2. O recorrente A., já depois de ter visto indeferido um pedido de aclaração
(cfr. fls. 396), reclamou para a conferência (cfr. fls. 404 e 405), ao abrigo do
artigo 78º-A, nº 3, da Lei do Tribunal Constitucional, tendo a referida
reclamação sido considerada manifestamente improcedente e, como tal, indeferida,
com a consequente confirmação da decisão sumária reclamada (cfr. 411 a 416).
3. O recorrente vem agora arguir a nulidade do acórdão proferido pela
conferência nos seguintes termos:
«I
Resulta do douto acórdão, e da notificação que dele foi feita ao signatário, que
o Exmo. representante do Ministério Público junto desse Tribunal respondeu à
reclamação do recorrente, não se limitando a apor o seu visto, antes expendendo
douta argumentação, que aliás a conferência expressamente fez sua.

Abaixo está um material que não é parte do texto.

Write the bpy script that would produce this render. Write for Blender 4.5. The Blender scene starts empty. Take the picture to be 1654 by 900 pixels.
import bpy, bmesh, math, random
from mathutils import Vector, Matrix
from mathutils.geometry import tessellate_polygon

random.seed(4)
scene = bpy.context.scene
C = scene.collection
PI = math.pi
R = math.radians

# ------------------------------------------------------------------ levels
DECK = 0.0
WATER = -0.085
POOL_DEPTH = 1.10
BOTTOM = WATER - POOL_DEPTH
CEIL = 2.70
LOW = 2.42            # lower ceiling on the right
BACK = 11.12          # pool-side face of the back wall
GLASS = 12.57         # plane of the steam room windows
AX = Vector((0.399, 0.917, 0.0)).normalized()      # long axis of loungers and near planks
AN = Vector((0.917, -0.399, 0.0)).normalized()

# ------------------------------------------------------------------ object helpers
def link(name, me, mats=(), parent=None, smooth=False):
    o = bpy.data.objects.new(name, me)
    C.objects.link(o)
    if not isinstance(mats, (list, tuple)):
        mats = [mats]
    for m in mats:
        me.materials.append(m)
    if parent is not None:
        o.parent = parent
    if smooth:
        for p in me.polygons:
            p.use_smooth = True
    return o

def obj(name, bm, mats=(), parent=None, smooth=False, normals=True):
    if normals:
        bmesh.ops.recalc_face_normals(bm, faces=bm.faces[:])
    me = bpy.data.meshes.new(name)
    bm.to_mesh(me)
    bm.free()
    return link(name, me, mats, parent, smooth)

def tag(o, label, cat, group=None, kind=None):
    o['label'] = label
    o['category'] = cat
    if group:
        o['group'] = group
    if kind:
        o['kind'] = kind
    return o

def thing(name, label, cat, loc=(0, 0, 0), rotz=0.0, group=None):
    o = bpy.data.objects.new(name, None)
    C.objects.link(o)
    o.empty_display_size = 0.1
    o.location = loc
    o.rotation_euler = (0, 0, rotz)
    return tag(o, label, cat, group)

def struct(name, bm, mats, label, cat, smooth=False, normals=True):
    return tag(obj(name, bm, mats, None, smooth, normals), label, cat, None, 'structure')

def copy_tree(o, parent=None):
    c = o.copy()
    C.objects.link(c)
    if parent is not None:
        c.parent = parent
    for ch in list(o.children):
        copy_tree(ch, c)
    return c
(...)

Essa resposta do M. P. não foi notificada ao recorrente para que este sobre ela
se pronunciasse.
II
Ora é indubitável e incontroverso que o presente processo é de natureza penal. E
é pacífico tanto na doutrina como na jurisprudência (inclusivamente a do
Tribunal Constitucional — cf. acórdãos nos. 45/84, 27/85, 192/85, 147/86 e
54/87) que em processos de natureza penal o arguido tem sempre o direito de se
pronunciar sobre qualquer questão em último lugar, e portanto de se pronunciar
sobre as respostas do M. P. no Tribunal de recurso.
Tal resulta desde logo do disposto no n.º 5 do artigo 32 da Constituição da
República que consagra, no processo criminal, a estrutura acusatória e o
princípio do contraditório.
Assim, dizem os insignes constitucionalistas J. Gomes Canotilho e Vital Moreira,
em anotação ao referido n.º 5 do art. 32, que deste resulta, “em particular,
direito do arguido de intervir no processo e de se pronunciar e contraditar
todos os testemunhos, depoimentos ou outros elementos de prova ou argumentos
jurídicos trazidos ao processo, o que impõe designadamente que ele seja o último
a intervir no processo (cfr. Acs. TC nos. 54/87 e 154/87):” (Constituição da R.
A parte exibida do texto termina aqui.